▸ AIM: Restate all of the data exactly.

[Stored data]

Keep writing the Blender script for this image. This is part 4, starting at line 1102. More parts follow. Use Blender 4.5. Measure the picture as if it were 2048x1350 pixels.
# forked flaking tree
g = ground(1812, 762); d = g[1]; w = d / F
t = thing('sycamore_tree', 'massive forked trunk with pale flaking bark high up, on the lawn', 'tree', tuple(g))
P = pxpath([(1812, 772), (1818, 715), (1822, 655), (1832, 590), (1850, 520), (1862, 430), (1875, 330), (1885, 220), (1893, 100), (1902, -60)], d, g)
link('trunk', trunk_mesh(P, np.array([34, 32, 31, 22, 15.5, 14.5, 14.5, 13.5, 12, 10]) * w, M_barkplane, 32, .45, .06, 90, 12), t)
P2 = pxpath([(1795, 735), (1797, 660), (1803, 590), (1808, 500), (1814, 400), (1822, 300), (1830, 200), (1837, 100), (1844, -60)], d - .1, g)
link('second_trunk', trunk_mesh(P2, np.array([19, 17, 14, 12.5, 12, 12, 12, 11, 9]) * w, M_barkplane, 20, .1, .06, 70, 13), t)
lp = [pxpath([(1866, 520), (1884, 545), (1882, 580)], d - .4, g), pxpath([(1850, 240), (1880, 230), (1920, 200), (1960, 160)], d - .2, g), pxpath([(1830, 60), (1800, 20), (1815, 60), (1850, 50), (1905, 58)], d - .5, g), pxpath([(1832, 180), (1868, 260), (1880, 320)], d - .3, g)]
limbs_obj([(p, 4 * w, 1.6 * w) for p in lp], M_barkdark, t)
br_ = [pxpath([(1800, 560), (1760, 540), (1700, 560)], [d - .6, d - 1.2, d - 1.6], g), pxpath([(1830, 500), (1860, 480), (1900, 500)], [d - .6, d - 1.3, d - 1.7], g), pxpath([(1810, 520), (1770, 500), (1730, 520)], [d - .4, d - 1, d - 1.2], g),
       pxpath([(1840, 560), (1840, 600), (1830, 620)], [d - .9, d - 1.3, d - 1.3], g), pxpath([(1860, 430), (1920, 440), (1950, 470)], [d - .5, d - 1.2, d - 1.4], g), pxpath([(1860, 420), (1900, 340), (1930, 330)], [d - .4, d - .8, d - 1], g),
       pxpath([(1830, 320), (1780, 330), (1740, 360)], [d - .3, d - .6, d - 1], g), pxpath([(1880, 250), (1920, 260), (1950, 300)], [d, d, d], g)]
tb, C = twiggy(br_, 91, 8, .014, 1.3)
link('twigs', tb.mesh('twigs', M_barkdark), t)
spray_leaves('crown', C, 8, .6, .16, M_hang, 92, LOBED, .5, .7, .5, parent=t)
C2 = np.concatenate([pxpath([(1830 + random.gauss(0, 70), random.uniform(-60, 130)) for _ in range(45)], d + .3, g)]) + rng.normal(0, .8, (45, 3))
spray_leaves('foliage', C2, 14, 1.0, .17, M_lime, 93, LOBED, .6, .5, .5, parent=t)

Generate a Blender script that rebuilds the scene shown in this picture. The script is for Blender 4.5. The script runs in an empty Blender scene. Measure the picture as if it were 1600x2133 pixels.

▸ PROBLEM SOLUTION:
Keep writing the Blender script for this image. This is part 4, starting at line 1102. More parts follow. Use Blender 4.5. Measure the picture as if it were 2048x1350 pixels.
# forked flaking tree
g = ground(1812, 762); d = g[1]; w = d / F
t = thing('sycamore_tree', 'massive forked trunk with pale flaking bark high up, on the lawn', 'tree', tuple(g))
P = pxpath([(1812, 772), (1818, 715), (1822, 655), (1832, 590), (1850, 520), (1862, 430), (1875, 330), (1885, 220), (1893, 100), (1902, -60)], d, g)
link('trunk', trunk_mesh(P, np.array([34, 32, 31, 22, 15.5, 14.5, 14.5, 13.5, 12, 10]) * w, M_barkplane, 32, .45, .06, 90, 12), t)
P2 = pxpath([(1795, 735), (1797, 660), (1803, 590), (1808, 500), (1814, 400), (1822, 300), (1830, 200), (1837, 100), (1844, -60)], d - .1, g)
link('second_trunk', trunk_mesh(P2, np.array([19, 17, 14, 12.5, 12, 12, 12, 11, 9]) * w, M_barkplane, 20, .1, .06, 70, 13), t)
lp = [pxpath([(1866, 520), (1884, 545), (1882, 580)], d - .4, g), pxpath([(1850, 240), (1880, 230), (1920, 200), (1960, 160)], d - .2, g), pxpath([(1830, 60), (1800, 20), (1815, 60), (1850, 50), (1905, 58)], d - .5, g), pxpath([(1832, 180), (1868, 260), (1880, 320)], d - .3, g)]
limbs_obj([(p, 4 * w, 1.6 * w) for p in lp], M_barkdark, t)
br_ = [pxpath([(1800, 560), (1760, 540), (1700, 560)], [d - .6, d - 1.2, d - 1.6], g), pxpath([(1830, 500), (1860, 480), (1900, 500)], [d - .6, d - 1.3, d - 1.7], g), pxpath([(1810, 520), (1770, 500), (1730, 520)], [d - .4, d - 1, d - 1.2], g),
       pxpath([(1840, 560), (1840, 600), (1830, 620)], [d - .9, d - 1.3, d - 1.3], g), pxpath([(1860, 430), (1920, 440), (1950, 470)], [d - .5, d - 1.2, d - 1.4], g), pxpath([(1860, 420), (1900, 340), (1930, 330)], [d - .4, d - .8, d - 1], g),
       pxpath([(1830, 320), (1780, 330), (1740, 360)], [d - .3, d - .6, d - 1], g), pxpath([(1880, 250), (1920, 260), (1950, 300)], [d, d, d], g)]
tb, C = twiggy(br_, 91, 8, .014, 1.3)
link('twigs', tb.mesh('twigs', M_barkdark), t)
spray_leaves('crown', C, 8, .6, .16, M_hang, 92, LOBED, .5, .7, .5, parent=t)
C2 = np.concatenate([pxpath([(1830 + random.gauss(0, 70), random.uniform(-60, 130)) for _ in range(45)], d + .3, g)]) + rng.normal(0, .8, (45, 3))
spray_leaves('foliage', C2, 14, 1.0, .17, M_lime, 93, LOBED, .6, .5, .5, parent=t)

Generate a Blender script that rebuilds the scene shown in this picture. The script is for Blender 4.5. The script runs in an empty Blender scene. Measure the picture as if it were 1600x2133 pixels.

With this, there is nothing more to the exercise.